As for deluding myself - that's quite the jump to a conclusion. I never said that they were a good team - I said that style was sustainable to winning at that rate. That in NO WAY means that they should (or even could have) beat Anaheim - a bigger, more talented team throughout the line-up. Flames didn't stand a chance against them, no matter how much I 'wanted' them to. Anaheim was a damn good team with few holes to be exploited, and Calgary couldn't match them regardless of what the metrics were. You didn't need metrics to see it. You don't have to play Anaheim (or one of the top teams in the NHL) 82 games in a season. There is also effort level and off-game that explain-away some of those wins as well against good teams.


That's one of the places where HDSC falls short - some of the metrics are too subjective, some of them are not subjective enough (and it is pretty damn difficult to differentiate them into categories).


Because the analytics community does not differentiate in HDSC, it won't account for a system or structure that is focused more on limiting these challenges but allowing more outside chances. That's what Calgary's system was all about - I bet you can go back once you figure out what boxes to differentiate the HDSC for and against and see that Calgary usually got a few more solid chances for than they got against in most games for those 1.5 seasons. It was probably measurable, but because the data was not broken down enough, it didn't appear to be.


That's where the disconnect came from with people watching the games and analysts who didn't but just looked at the metrics instead. They didn't agree, and it got ugly, but it didn't agree BECAUSE it wasn't broken down enough. That's why analysts kept saying that "Calgary was lucky" and their playstyle is unsustainable, while people watching the games kept saying: "Calgary was the more dangerous team. The other team sure did a whole lot of nothing on the outside, but they aren't going to score from there".



So am I deluding myself in thinking that Calgary was the better team than Anaheim and should have beat Anaheim that year? Absolutely I would be deluding myself, but that has ZERO to do with the fact that Calgary's winning for that 1.5 seasons was in fact fairly sustainable given what they were trying to accomplish. Changing the conversation to me somehow expecting Calgary to beat Anaheim is off-topic and 'changing the goal posts', and is just distracting from the argument.


Calgary was not the best team in the NHL. They were one of the worst teams on paper, actually, but if not for their system (which is explained away as 'lucky' and unsustainable) which consisted of just trying to limit and interfere with as many high danger chances as possible, while trying to create as many as possible for themselves without caring too much about outside shots, they would have finished in the bottom 3 that year. It wasn't a pretty system, but I argue it was sustainable. The metrics just didn't differentiate enough. Doesn't imply that they should have been President's Cup winners and Stanley Cup champs, but I bet if you further analyze their data, you can see why they experienced better than anticipated success that year, especially when you factor in all the adversity they faced with injuries throughout the year. Their 'comebacks' were 'lucky' for sure, and shouldn't be counted on, but it was also a product of their system, and probably evened out somewhat with their 'bad luck' in regards to injuries.
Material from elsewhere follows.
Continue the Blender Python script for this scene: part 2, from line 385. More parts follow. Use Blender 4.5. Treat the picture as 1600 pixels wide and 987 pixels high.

I don't know how to explain away comebacks to be honest, but as tracking increases and more metrics are fine-tuned (or better metrics are created), comebacks can be rationalized more down the road.



You can explain it away as 'luck', but IMO, luck is just a word you use when you don't have solid enough metrics to have a high enough confidence interval. The new tech and better tracking that the NHL is implementing will result in way better metrics (and better confidence in the existing ones), and will make all of this even more interesting.


For now, the metrics that we as fans are privy to are interesting and they correlate enough to have discussions on and are worth paying attention to, but they are far from infallible and do little to explain results that don't fit into the predictive narrative and people start bickering about it as "luck" and people say "metrics are stupid". That's what should happen through the evolution of metrics anyway. Will just take some more time.


But PDO is stupid, no matter how they track it.